:: DIRECTION ::
Copy every line of the data that contains the string "picture".

:: SOURCE DATA ::
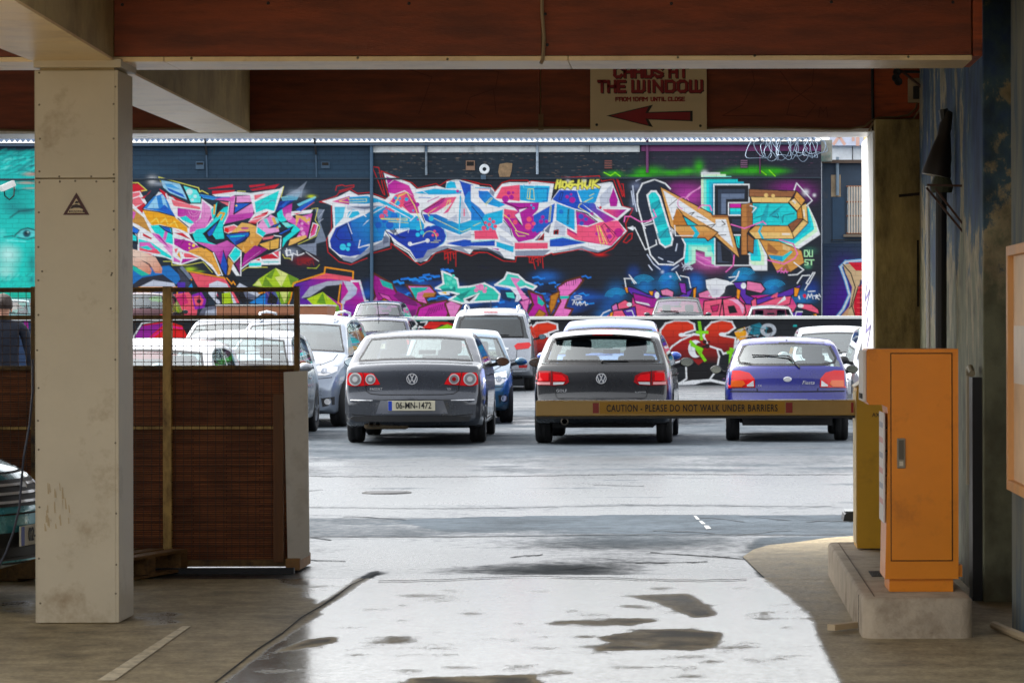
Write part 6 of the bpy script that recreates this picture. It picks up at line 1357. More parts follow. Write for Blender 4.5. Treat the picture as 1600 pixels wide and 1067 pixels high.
for a, b_ in (((1449, 290), (1522, 292)), ((1448, 294), (1521, 383)), ((1462, 296), (1521, 372)), ((1521, 290), (1521, 402))):
    wp(MB().bar(P(*a, Yr_), P(*b_, Yr_), .013, .013), 'iron_bar', IRON, br)
# floodlight bracket and meter under the beam
mt = empty('meter_box', P(1428, 150, Yb2 - .05), 0, 'small pale electric meter box with black switch on the orange board', 'box')
wp(MB().box(X_(1419, Yb2), X_(1437, Yb2), Yb2 - .06, Yb2 - .001, Z_(162, Yb2), Z_(124, Yb2), bev=.005), 'case', pmat('meter_case', (170, 150, 120), .5), mt)
wp(MB().box(X_(1426, Yb2), X_(1438, Yb2), Yb2 - .1, Yb2 - .0605, Z_(157, Yb2), Z_(137, Yb2), bev=.006), 'switch', BLACKP, mt)
fl = empty('floodlight', P(1402, 115, Yb2 - .2), 0, 'tiny twin spotlight on a stay rod under the front beam at right', 'lamp')
for a in ((1402, 113), (1400, 122), (1404, 128)):
    wp(MB().lathe([(.001, -.03), (.022, -.03), (.03, .03), (.024, .032), (.001, .02)], Matrix.Translation(P(*a, Yb2 - .2)) @ Matrix.Rotation(R(100), 4, 'X'), 10), 'spot_head', STEELD, fl)
wp(MB().tube([P(1410, 112, Yb2 - .2), P(1466, 158, Yb2 - .4)], .01, 6), 'stay_rod', IRON, fl)
wp(MB().tube([P(1405, 113, Yb2 - .18), P(1468, 114, Yb2 - .3), P(1468, 170, Yb2 - .35)], .012, 6), 'support_rod', STEELD, fl)
# black cable duct with pale hooked pipe near the cabinet
dc = empty('wall_duct', (XW - .03, 17.4, 0), 0, 'black vertical cable duct with pale hooked pipe top on the right hand wall', 'pipe')
def sw_pt(px, py): return sidept(px, py, XW - .035)
q0 = sw_pt(1522, 590)
Yd = q0.y
wp(MB().box(XW - .055, XW - .001, Yd - .10, Yd + .10, .0, Z_(590, Yd)), 'duct', BLACKP, dc)
wp(MB().tube([(XW - .05, Yd + .16, Z_(760, Yd)), (XW - .05, Yd + .16, Z_(588, Yd)), (XW - .055, Yd + .12, Z_(578, Yd)), (XW - .055, Yd + .02, Z_(575, Yd)), (XW - .055, Yd - .09, Z_(584, Yd))], .018, 8), 'hooked_pipe', pmat('pale_pipe', (150, 138, 112), .6), dc)
fp = tag(MB().tube([(1.52, 15.45, .03), (1.6, 14.9, .03), (1.75, 14.0, .03), (1.5, 13.6, .03)][:3], .022, 8).build('floor_pipe', pmat('floor_pipe_beige', (160, 142, 112), .6)), 'beige pipe lying on the floor against the right wall', 'pipe')
tag(MB().bar((X_(1297, 15.4), 15.35, .03), (X_(1340, 15.4), 15.5, .03), .05, .03).build('loose_batten', pmat('pale_batten', (186, 164, 130), .7)), 'short pale batten lying on the floor at the plinth foot', 'batten')
# framed notice board on the near wall
bd = empty('notice_board', (XW - .02, 14.9, 1.2), 0, 'wooden framed notice board at the right picture edge', 'board')
z0, z1 = Z_(757, 15.2), Z_(395, 15.2)
WOODF = pmat('pine_frame', (206, 150, 90), .55, var=.15, vs=6, stretch=(1, 1, .2))
wp(MB().box(XW - .02, XW - .003, 14.0, 15.25, z0, z1), 'panel', pmat('board_panel', (224, 190, 150), .6), bd)
for a in ((15.20, 15.27, z0 - .03, z1 + .03), (13.95, 14.02, z0 - .03, z1 + .03)):
    wp(MB().box(XW - .05, XW - .002, *a, bev=.004), 'frame_bar', WOODF, bd)
for a in ((14.021, 15.199, z1 - .02, z1 + .03), (14.021, 15.199, z0 - .03, z0 + .02)):
    wp(MB().box(XW - .05, XW - .002, *a, bev=.004), 'frame_bar', WOODF, bd)
wp(MB().box(XW - .03, XW - .0205, 14.2, 15.1, Z_(600, 15), Z_(510, 15)), 'paper', pmat('pinned_paper', (226, 214, 200), .7), bd)

# ------------------------------------------------------------------ mesh fence with brown screening
Yf = 19.4
fx = lambda px: X_(px, Yf)
fz = lambda py: Z_(py, Yf)
RAIL = pmat('fence_timber_steel', (118, 88, 44), .75, var=.35, vs=6, dirt=(44, 34, 26), ds=5, dlo=.45, dhi=.65)
RAILY = pmat('rusted_yellow_post', (186, 148, 82), .7, var=.3, vs=8, stretch=(1, 1, .4), dirt=(92, 62, 34), ds=6, dlo=.48, dhi=.66)
WICK, t, b = nodes('brown_reed_screen')
tc = t.nodes.new('ShaderNodeTexCoord'); mp = t.nodes.new('ShaderNodeMapping'); mp.inputs['Rotation'].default_value = (R(-90), 0, 0)
t.links.new(tc.outputs['Object'], mp.inputs[0])
bk = t.nodes.new('ShaderNodeTexBrick'); bk.inputs['Scale'].default_value = 1; bk.inputs['Brick Width'].default_value = .42; bk.inputs['Row Height'].default_value = .014; bk.inputs['Mortar Size'].default_value = .002
bk.inputs['Color1'].default_value = (*lin((158, 94, 48)), 1); bk.inputs['Color2'].default_value = (*lin((128, 72, 36)), 1); bk.inputs['Mortar'].default_value = (*lin((76, 40, 20)), 1)
t.links.new(mp.outputs[0], bk.inputs['Vector'])
nz = t.nodes.new('ShaderNodeTexNoise'); nz.inputs['Scale'].default_value = 4; nz.inputs['Detail'].default_value = 7; t.links.new(tc.outputs['Object'], nz.inputs['Vector'])
rz = t.nodes.new('ShaderNodeValToRGB'); rz.color_ramp.elements[0].position = .3; rz.color_ramp.elements[0].color = (.5, .45, .4, 1); rz.color_ramp.elements[1].position = .75; rz.color_ramp.elements[1].color = (1.2, 1.1, 1, 1)
t.links.new(nz.outputs[0], rz.inputs[0])
mx = t.nodes.new('ShaderNodeMix'); mx.data_type = 'RGBA'; mx.blend_type = 'MULTIPLY'; mx.inputs['Factor'].default_value = 1
t.links.new(bk.outputs['Color'], mx.inputs[6]); t.links.new(rz.outputs[0], mx.inputs[7]); t.links.new(mx.outputs[2], b.inputs['Base Color']); b.inputs['Roughness'].default_value = .75
bpn = t.nodes.new('ShaderNodeBump'); bpn.invert = True; bpn.inputs['Strength'].default_value = .8; bpn.inputs['Distance'].default_value = .01
t.links.new(bk.outputs['Fac'], bpn.inputs['Height']); t.links.new(bpn.outputs[0], b.inputs['Normal'])
MESHW = pmat('rusty_wire', (86, 62, 46), .6, metal=.3)
def fence(label, pa, pb, posts):
    t_ = empty('mesh_fence', ((fx(pa) + fx(pb)) / 2, Yf, 0), 0, label, 'fence')
    x0, x1 = fx(pa), fx(pb)
    for px, w_, m_ in posts:
        wp(MB().box(fx(px) - w_ / 2, fx(px) + w_ / 2, Yf - .03, Yf + .03, 0.002, fz(446), bev=.004), 'post', m_, t_)
    for py, h, m_ in ((451, .03, RAIL), (494, .028, RAIL), (573, .03, RAIL), (666, .022, RAILY), (878, .03, RAIL)):
        wp(MB().box(x0, x1, Yf - .021, Yf + .021, fz(py) - h / 2, fz(py) + h / 2), 'rail', m_, t_)
    wp(MB().box(x0, x1, Yf - .12, Yf - .07, .03, .07), 'rail', RAIL, t_)
    wp(MB().box(x0, x1, Yf - .30, Yf - .26, .0, .035), 'rail', STEELD, t_)
    wp(MB().box(x0, x1, Yf + .023, Yf + .035, fz(876), fz(575)), 'reed_screen', WICK, t_)
    mb = MB(); r = .002
    for x in np.arange(x0, x1, .0505):
        mb.tube([(x, Yf - .026, fz(876)), (x, Yf - .026, fz(449))], r, 4, False)
    for z in np.arange(fz(876), fz(449), .0505):
        mb.tube([(x0, Yf - .0275, z), (x1, Yf - .0275, z)], r, 4, False)
    o = wp(mb, 'wire_mesh', MESHW, t_); o['kind'] = 'stuff'
    return t_
fence('rusty mesh fence with brown reed screening to the right of the cream column', 150, 468, ((262, .055, RAILY), (464, .032, RAIL)))
fence('rusty mesh fence with brown reed screening left of the cream column', -120, 60, ((53, .03, RAIL), (-60, .05, RAIL)))
# timber prop and white board at the fence end
pr = tag(MB().box(-.031, .031, -.03, .03, 0, fz(612) - .06, bev=.004).build('timber_prop', pmat('brown_timber', (104, 64, 30), .7, var=.25, vs=6, stretch=(4, 4, .5))), 'upright brown timber post at the right end of the mesh fence', 'post')
pr.location = (fx(438.5), Yf - .10, .055)
wbm = pmat('white_board_paint', (206, 196, 182), .6, var=.06, vs=2, dirt=(160, 146, 124), ds=2.2, dlo=.55, dhi=.8)
mb = MB()
bpts = [(449, 884), (482.5, 866), (480, 578), (443, 580)]
f0 = [P(*q, Yf - .16) for q in bpts]
mb.add(f0 + [q + Vector((0, .022, 0)) for q in f0], [(0, 1, 2, 3), (7, 6, 5, 4), (1, 0, 4, 5), (2, 1, 5, 6), (3, 2, 6, 7), (0, 3, 7, 4)])
o = mb.build('white_board', wbm)
tag(o, 'tall white painted board standing at the right end of the fence', 'board')
tag(MB().box(fx(452), fx(474), Yf - .2, Yf + .35, 0.012, .085, bev=.004).build('timber_block', pmat('block_timber', (150, 108, 62), .75, var=.25, vs=7)), 'short timber block on the floor under the white board', 'block')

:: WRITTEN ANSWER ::
Write part 6 of the bpy script that recreates this picture. It picks up at line 1357. More parts follow. Write for Blender 4.5. Treat the picture as 1600 pixels wide and 1067 pixels high.
bd = empty('notice_board', (XW - .02, 14.9, 1.2), 0, 'wooden framed notice board at the right picture edge', 'board')